Efficient performance analysis and optimization of transient-state sequences for multiparametric magnetic resonance imaging

Abstract

In transient-state multiparametric MRI sequences such as Magnetic Resonance Spin TomogrAphy in Time-domain (MR-STAT), MR fingerprinting, or hybrid-state imaging, the flip angle pattern of the RF excitation varies over the sequence. This gives considerable freedom to choose an optimal pattern of flip angles. For pragmatic reasons, most optimization methodologies choose for a single-voxel approach (i.e., without taking the spatial encoding scheme into account). Particularly in MR-STAT, the context of spatial encoding is important. In the current study, we present a methodology, called BLock Analysis of a K-space-domain Jacobian (BLAKJac), which is sufficiently fast to optimize a sequence in the context of a predetermined phase-encoding pattern.

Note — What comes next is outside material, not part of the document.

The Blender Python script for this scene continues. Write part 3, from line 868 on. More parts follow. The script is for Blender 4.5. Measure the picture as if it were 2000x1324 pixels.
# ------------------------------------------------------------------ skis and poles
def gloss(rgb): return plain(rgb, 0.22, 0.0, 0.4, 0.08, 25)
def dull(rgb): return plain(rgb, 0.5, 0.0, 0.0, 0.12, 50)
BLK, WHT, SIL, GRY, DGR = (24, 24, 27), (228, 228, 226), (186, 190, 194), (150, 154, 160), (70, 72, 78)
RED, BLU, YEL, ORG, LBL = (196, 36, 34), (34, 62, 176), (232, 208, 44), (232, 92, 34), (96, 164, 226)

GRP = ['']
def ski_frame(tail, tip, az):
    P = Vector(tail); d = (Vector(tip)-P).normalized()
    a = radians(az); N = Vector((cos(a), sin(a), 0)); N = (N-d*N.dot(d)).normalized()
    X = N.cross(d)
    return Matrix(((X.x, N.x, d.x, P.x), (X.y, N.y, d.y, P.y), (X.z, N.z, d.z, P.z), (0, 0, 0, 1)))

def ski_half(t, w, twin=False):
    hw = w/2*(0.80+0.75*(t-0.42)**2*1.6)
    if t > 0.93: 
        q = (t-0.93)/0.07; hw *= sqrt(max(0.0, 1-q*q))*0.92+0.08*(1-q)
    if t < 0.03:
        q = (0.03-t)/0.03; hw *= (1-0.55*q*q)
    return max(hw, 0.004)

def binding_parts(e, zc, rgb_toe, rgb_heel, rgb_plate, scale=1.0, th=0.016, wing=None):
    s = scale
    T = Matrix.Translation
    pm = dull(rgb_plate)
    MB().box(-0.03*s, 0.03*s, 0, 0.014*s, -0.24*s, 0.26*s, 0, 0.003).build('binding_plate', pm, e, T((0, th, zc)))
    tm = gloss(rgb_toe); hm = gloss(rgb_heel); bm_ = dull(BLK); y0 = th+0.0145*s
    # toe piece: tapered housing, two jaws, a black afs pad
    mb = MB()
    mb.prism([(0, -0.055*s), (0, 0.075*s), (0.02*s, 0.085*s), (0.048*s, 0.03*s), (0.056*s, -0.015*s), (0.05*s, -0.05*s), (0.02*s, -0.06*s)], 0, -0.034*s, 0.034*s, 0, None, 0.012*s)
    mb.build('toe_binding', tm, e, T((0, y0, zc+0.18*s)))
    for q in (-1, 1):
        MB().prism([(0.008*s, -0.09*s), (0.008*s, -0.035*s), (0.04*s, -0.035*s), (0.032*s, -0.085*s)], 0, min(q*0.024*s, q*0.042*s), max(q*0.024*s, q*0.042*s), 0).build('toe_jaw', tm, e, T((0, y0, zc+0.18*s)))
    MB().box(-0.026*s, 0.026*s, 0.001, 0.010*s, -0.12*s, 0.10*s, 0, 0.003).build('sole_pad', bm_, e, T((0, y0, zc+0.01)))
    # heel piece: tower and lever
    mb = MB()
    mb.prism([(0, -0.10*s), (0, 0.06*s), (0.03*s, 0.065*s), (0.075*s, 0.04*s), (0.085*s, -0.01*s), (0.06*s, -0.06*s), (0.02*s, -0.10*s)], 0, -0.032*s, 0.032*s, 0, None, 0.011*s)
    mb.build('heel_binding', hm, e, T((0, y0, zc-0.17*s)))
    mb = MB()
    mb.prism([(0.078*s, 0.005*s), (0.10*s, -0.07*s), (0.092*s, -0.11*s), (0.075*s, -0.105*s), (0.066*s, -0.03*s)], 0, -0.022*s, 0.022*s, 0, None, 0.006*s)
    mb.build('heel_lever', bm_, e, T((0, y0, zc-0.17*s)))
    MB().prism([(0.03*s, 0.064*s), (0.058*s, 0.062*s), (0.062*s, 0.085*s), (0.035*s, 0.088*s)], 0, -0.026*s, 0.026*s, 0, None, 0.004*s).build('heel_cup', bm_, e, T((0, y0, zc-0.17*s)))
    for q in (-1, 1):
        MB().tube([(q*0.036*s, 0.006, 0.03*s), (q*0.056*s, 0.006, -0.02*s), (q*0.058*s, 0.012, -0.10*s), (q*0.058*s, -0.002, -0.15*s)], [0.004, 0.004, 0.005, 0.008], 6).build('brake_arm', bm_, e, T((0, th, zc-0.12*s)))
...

Based on MR-STAT acquisitions and reconstructions, we show that sequences optimized using BLAKJac are more reliable in terms of actually achieved precision than conventional single-voxel–optimized sequences. In addition, BLAKJac provides analytical tools that give insights into the performance of the sequence in a very limited computation time. Our experiments are based on MR-STAT, but the theory is equally valid for other transient-state multiparametric methods.